Should you require further confirmation of my qualifications for the ambassador position, I shall be pleased to supply references from my many friends in the USA and beyond, who will I am sure attest to my capacity to present our country as a delightful place to visit. 

I look forward to your prompt response,

Yours faithfully,
Hamish Westie,

Do you think I'm in with a chance?

Wednesday 8 July 2009

Home alone......

"Money doesn't grow on trees you know Hamish".

What sort of a statement is that? Of course I know money doesn't grow on trees. It grows in those little machines you find in walls in the city centre. 

So what's that got to do with me having to stay at home alone all day, just when I've got used to having Gail here almost all the time? She's suddenly taken to disappearing shortly after my morning walk, and not returning until well after tea time. 

So that's me, home alone all day. Well, a neighbour has been calling round in the afternoon to take me out for a short walk. And at least I can get out into the back garden through the dog flap, and carefully patrol the boundaries, or roll on the grass. Maybe do a bit of excavating too. Or, inside the house, I can position myself on the top of the sofa to look out the front window and keep an eye on what's going on in the street. Bark a little at passers by. And then again, an old chap does need a fair bit of sleep. 

But even so. I would like some company. If only I could use the computer without Gail's help, then I could communicate with my blogging pals. Has anyone designed a paw-friendly keyboard yet, I wonder? A bit like those phones you can get for old folk?

I guess I'm going to have to get used to this new regime, at least for a while. Something to do with Gail being able to pay for dog food and vets bills apparently! 

Sunday 5 July 2009

Friends reunited

It's been ages since I met up with my Westie girlfriends, Florrie and Lucy. We all went for a walk today in one of my favourite places, the Forvie National Nature Reserve. It's a lovely spot, with an estuary, sand dunes, a beach, some heathland, and lots of eider ducks and terns. 

There is one slight drawback - dogs are supposed to be on a lead. But do you know, we met a ranger who looked at the three of us Westies and said it was OK for us to be running free. RESULT! (Only in Scotland...)

So we entered the reserve...

and Florrie and Lucy went for a paddle in the Ythan Estuary (I joined them later).

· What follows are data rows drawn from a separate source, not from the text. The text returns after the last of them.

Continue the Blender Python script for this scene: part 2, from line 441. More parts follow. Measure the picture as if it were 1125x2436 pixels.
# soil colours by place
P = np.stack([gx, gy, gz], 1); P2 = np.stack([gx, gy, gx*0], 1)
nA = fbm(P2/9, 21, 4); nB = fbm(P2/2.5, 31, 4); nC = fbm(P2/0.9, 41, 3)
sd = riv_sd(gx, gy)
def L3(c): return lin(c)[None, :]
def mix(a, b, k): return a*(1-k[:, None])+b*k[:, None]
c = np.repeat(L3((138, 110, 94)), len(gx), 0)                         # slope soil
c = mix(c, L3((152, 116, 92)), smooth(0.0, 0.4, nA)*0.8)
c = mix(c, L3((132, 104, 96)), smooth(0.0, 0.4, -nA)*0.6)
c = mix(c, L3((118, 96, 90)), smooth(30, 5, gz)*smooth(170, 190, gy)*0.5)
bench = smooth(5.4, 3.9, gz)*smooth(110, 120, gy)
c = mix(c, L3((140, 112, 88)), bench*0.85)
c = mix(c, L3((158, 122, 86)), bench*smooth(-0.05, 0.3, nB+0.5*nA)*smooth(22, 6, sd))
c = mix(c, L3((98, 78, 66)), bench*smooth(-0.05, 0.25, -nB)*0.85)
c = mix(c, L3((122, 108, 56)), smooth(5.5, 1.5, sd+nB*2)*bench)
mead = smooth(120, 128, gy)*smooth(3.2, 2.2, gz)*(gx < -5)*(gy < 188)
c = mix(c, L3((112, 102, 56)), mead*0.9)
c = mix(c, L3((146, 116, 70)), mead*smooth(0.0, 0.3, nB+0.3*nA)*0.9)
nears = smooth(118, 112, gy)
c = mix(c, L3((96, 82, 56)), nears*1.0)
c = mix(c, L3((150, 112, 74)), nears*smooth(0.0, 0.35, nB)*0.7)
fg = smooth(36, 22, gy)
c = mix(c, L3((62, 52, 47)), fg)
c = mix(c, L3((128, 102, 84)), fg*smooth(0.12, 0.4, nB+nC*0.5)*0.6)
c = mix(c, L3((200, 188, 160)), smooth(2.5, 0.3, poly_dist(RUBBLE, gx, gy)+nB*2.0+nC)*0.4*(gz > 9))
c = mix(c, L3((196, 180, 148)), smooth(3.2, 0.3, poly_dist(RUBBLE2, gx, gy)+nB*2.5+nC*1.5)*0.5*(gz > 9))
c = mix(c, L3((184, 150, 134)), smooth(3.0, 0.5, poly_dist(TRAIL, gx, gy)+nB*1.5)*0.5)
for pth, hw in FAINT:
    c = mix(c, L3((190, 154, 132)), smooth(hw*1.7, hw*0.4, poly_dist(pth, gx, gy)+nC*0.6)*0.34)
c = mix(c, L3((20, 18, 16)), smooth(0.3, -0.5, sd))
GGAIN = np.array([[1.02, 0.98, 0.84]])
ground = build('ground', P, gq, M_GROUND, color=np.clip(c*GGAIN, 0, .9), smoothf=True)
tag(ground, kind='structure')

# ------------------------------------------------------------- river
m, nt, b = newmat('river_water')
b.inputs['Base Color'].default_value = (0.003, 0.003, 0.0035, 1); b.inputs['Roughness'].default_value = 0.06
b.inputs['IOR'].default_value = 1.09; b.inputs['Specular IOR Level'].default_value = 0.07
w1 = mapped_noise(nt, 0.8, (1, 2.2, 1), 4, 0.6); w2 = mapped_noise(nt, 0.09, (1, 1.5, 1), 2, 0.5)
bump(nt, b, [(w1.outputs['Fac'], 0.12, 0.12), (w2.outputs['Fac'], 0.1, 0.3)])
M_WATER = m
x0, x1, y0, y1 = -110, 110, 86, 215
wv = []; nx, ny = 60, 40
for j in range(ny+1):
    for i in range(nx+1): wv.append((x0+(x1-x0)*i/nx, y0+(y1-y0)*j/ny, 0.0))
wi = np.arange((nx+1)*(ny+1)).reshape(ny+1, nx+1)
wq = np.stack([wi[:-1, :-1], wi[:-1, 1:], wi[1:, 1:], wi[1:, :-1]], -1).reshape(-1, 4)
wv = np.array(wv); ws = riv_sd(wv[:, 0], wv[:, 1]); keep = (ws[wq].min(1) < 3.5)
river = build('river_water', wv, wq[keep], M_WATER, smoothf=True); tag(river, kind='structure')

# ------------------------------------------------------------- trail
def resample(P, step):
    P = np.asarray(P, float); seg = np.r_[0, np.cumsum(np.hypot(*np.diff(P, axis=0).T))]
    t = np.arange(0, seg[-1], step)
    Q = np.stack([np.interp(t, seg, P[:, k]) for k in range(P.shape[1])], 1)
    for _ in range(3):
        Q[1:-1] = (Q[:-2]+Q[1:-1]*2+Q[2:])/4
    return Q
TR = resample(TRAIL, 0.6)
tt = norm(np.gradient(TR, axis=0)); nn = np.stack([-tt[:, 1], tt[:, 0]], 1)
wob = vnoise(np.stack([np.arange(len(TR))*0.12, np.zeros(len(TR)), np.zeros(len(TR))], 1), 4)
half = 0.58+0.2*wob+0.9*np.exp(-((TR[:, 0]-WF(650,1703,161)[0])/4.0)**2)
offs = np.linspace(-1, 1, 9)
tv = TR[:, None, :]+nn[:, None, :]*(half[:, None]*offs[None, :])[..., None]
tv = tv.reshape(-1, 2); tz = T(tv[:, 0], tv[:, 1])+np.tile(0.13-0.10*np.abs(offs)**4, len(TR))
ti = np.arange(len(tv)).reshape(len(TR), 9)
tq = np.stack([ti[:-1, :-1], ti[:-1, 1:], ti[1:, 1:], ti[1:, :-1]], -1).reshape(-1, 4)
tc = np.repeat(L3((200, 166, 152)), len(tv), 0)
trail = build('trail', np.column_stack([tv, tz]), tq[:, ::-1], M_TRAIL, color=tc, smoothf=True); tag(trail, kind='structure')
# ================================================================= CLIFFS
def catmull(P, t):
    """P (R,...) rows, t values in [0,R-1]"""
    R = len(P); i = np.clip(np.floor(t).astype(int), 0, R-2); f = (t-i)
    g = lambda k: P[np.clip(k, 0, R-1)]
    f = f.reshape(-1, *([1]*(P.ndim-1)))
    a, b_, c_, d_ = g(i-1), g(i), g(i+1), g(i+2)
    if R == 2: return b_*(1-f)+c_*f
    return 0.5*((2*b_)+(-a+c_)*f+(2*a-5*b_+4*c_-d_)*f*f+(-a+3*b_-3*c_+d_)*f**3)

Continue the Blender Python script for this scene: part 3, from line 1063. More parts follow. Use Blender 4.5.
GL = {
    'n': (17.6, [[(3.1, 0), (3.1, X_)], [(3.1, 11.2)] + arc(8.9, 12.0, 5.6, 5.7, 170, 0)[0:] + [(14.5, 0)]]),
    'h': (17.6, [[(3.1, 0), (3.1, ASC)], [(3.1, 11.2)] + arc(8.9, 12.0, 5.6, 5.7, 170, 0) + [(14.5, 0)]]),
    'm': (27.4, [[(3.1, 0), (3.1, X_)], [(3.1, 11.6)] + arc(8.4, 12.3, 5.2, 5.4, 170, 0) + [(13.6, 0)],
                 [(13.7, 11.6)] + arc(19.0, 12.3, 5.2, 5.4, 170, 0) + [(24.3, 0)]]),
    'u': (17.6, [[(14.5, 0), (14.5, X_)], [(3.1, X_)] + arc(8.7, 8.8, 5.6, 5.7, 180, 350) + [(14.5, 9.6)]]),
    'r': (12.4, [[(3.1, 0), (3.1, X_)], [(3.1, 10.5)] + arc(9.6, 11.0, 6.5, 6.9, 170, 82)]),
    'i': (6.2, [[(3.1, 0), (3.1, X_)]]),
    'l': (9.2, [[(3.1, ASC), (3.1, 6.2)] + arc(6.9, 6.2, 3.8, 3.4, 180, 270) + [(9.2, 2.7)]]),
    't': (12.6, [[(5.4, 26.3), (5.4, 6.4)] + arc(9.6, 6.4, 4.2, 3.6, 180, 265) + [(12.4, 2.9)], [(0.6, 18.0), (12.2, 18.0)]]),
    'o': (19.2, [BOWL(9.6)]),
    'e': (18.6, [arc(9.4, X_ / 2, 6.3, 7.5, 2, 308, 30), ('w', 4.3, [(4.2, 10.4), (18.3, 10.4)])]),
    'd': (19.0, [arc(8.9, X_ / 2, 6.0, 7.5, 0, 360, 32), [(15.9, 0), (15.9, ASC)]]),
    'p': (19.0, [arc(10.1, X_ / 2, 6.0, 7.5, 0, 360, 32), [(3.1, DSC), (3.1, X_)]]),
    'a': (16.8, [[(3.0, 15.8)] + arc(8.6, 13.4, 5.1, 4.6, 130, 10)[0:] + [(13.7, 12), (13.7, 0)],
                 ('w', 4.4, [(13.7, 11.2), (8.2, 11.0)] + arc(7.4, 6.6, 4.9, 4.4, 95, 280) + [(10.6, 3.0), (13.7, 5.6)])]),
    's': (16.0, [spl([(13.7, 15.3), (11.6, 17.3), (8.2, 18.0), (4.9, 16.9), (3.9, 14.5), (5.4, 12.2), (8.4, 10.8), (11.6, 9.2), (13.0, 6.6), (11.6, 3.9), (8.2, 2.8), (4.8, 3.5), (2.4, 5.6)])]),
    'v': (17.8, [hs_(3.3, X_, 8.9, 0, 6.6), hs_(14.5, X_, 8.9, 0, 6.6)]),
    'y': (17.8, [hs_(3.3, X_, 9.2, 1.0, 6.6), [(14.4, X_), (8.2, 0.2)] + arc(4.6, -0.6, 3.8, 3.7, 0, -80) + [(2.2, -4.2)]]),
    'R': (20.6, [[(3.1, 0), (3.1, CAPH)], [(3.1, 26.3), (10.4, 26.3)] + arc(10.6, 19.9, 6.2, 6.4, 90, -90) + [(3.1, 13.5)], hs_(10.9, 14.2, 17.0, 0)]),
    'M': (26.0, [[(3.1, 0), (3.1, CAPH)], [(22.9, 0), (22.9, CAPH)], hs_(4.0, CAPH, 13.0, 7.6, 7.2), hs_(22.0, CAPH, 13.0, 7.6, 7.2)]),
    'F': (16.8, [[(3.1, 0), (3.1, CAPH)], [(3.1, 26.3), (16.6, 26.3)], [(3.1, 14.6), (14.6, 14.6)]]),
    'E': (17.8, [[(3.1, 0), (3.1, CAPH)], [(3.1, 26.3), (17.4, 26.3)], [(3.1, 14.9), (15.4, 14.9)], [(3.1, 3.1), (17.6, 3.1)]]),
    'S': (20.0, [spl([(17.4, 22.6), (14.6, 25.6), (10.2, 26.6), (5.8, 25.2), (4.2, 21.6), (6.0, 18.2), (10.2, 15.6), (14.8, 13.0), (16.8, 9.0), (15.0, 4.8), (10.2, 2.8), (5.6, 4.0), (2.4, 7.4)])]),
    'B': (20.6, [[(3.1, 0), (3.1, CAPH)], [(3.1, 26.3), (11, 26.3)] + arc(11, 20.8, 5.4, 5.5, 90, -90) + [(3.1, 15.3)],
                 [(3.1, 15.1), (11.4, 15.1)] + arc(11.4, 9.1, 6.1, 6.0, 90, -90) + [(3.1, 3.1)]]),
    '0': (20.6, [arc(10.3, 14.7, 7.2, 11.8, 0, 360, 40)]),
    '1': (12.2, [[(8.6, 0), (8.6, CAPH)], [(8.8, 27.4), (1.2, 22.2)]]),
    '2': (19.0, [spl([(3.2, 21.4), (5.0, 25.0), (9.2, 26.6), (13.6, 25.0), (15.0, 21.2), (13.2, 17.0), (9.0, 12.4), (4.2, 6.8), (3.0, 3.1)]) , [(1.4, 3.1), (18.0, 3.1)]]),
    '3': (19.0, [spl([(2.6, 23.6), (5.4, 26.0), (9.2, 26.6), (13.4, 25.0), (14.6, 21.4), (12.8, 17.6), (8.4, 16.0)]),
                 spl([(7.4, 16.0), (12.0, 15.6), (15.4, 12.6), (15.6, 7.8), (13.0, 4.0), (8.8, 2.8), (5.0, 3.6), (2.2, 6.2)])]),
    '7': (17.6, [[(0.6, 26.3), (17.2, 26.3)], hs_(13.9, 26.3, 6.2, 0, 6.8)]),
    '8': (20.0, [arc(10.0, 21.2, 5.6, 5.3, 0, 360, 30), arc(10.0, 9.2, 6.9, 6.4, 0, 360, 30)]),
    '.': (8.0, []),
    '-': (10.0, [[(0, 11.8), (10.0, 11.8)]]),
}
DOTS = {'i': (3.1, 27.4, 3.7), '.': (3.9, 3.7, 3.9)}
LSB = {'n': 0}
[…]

Then we had to cross the  Sahara Desert sand dunes. 

Then another paddle, this time in the North Sea. 

Now I want to point out that when I was a youngster, I had absolutely no problem keeping up with these two ladies. In fact there used to be a certain amount of flirting going on whilst we ran up mountains together... 

But as regular readers of this blog will know, these days I concentrate my efforts on more serious matters. And also, well, to be honest, between you and me, I did find it just a teeny weeny little bit difficult trying to run as fast as the girls.  But I'm sure they didn't notice...

It was a hot day too, so quite a relief to get back to the cars. Florrie and Lucy have a very nice red rug, don't you think? (And a posher car than ours).

But only I get to sit in the front seat!   

Friday 3 July 2009

Let sleeping dogs lie...

All this hot weather. And thinking about my scientific hypothesis. It's quite exhausting.

Sometimes an old chap just needs to take a break. Don't trip up over me, please.